### [What to work on]
Nothing outside the range from the line with "Build this scene" to the line with "COL=scn.collection" belongs in the copy, and no pictures do either; repeat that range exactly.

### [Recorded data]
○ ○ ○ ○ ○ ○ ○
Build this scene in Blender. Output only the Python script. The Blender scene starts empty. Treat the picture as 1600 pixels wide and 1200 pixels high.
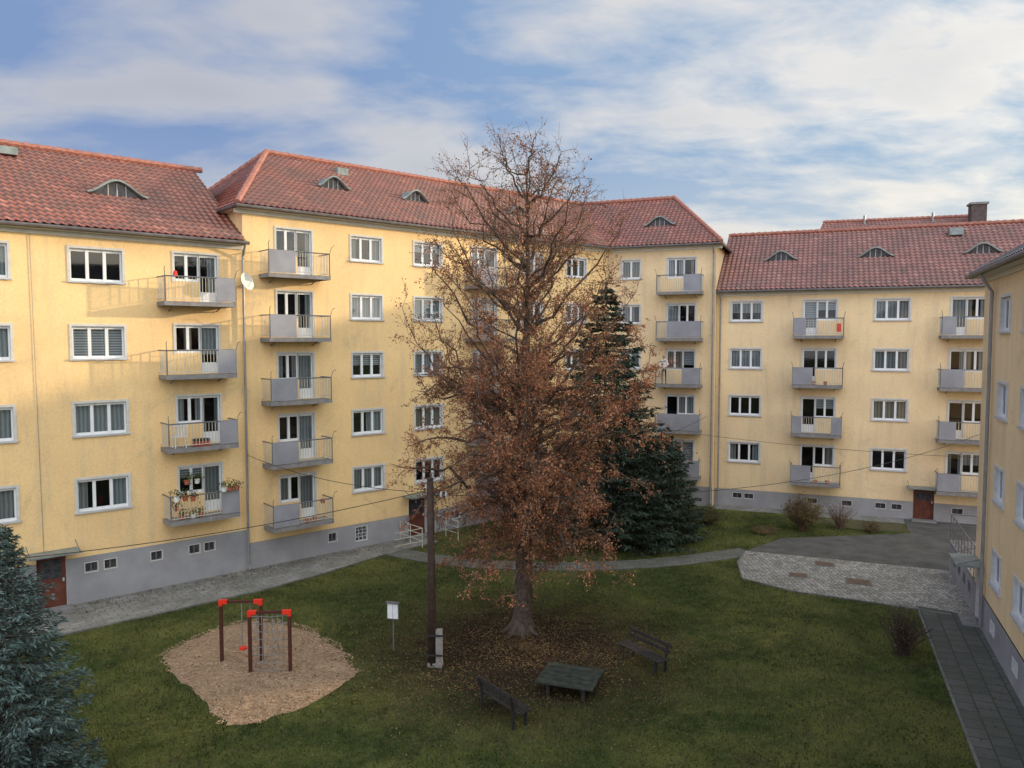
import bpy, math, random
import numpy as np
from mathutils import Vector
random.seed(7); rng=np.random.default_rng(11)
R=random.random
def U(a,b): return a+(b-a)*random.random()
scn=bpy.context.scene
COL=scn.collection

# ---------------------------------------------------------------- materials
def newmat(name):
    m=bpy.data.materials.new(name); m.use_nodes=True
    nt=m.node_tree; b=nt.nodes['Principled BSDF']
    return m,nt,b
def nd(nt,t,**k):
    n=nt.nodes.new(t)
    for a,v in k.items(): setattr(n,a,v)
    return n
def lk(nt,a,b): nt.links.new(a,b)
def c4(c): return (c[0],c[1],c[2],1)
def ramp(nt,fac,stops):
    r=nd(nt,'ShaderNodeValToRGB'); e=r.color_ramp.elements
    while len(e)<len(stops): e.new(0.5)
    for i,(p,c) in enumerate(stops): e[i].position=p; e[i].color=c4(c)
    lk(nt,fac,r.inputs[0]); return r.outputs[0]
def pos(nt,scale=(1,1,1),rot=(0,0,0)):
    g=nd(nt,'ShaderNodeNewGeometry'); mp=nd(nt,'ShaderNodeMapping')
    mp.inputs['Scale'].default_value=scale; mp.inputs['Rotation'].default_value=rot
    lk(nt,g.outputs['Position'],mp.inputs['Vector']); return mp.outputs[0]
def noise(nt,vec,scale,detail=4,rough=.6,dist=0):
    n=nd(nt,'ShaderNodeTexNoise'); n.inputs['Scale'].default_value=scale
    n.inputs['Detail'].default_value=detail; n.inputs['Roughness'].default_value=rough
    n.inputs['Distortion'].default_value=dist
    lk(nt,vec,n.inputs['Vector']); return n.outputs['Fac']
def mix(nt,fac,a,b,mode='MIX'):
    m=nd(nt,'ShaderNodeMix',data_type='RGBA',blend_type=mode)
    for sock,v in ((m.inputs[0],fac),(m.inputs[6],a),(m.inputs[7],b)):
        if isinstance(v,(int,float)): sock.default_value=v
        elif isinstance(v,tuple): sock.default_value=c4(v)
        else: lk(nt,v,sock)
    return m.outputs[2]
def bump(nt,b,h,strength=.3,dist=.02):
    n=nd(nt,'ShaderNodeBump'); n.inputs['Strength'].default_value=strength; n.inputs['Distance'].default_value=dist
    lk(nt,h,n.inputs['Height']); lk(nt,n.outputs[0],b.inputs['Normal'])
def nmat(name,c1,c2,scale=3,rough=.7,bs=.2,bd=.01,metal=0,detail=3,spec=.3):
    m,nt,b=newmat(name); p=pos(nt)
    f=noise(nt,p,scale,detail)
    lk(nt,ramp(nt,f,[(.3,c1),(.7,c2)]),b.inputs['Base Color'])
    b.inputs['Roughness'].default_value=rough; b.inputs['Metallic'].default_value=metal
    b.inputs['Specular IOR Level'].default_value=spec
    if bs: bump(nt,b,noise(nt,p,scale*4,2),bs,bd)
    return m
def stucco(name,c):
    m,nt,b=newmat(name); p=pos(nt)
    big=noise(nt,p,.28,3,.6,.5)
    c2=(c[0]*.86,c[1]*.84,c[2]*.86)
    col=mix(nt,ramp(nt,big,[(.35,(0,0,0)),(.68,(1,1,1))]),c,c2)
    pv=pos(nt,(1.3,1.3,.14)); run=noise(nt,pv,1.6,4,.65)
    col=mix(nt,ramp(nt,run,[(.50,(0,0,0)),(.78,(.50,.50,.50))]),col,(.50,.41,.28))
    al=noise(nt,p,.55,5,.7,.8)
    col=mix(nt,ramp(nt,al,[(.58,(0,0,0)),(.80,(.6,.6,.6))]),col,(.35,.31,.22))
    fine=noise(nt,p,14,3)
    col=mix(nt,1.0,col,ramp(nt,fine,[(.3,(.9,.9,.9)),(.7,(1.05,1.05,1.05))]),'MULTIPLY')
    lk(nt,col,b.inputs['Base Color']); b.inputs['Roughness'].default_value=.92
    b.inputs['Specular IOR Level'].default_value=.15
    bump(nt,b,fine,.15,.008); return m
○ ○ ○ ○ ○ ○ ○
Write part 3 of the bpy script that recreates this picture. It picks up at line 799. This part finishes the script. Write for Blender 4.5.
○ ○ ○ ○ ○ ○ ○
### [Solution for this task]
Build this scene in Blender. Output only the Python script. The Blender scene starts empty. Treat the picture as 1600 pixels wide and 1200 pixels high.
import bpy, math, random
import numpy as np
from mathutils import Vector
random.seed(7); rng=np.random.default_rng(11)
R=random.random
def U(a,b): return a+(b-a)*random.random()
scn=bpy.context.scene
COL=scn.collection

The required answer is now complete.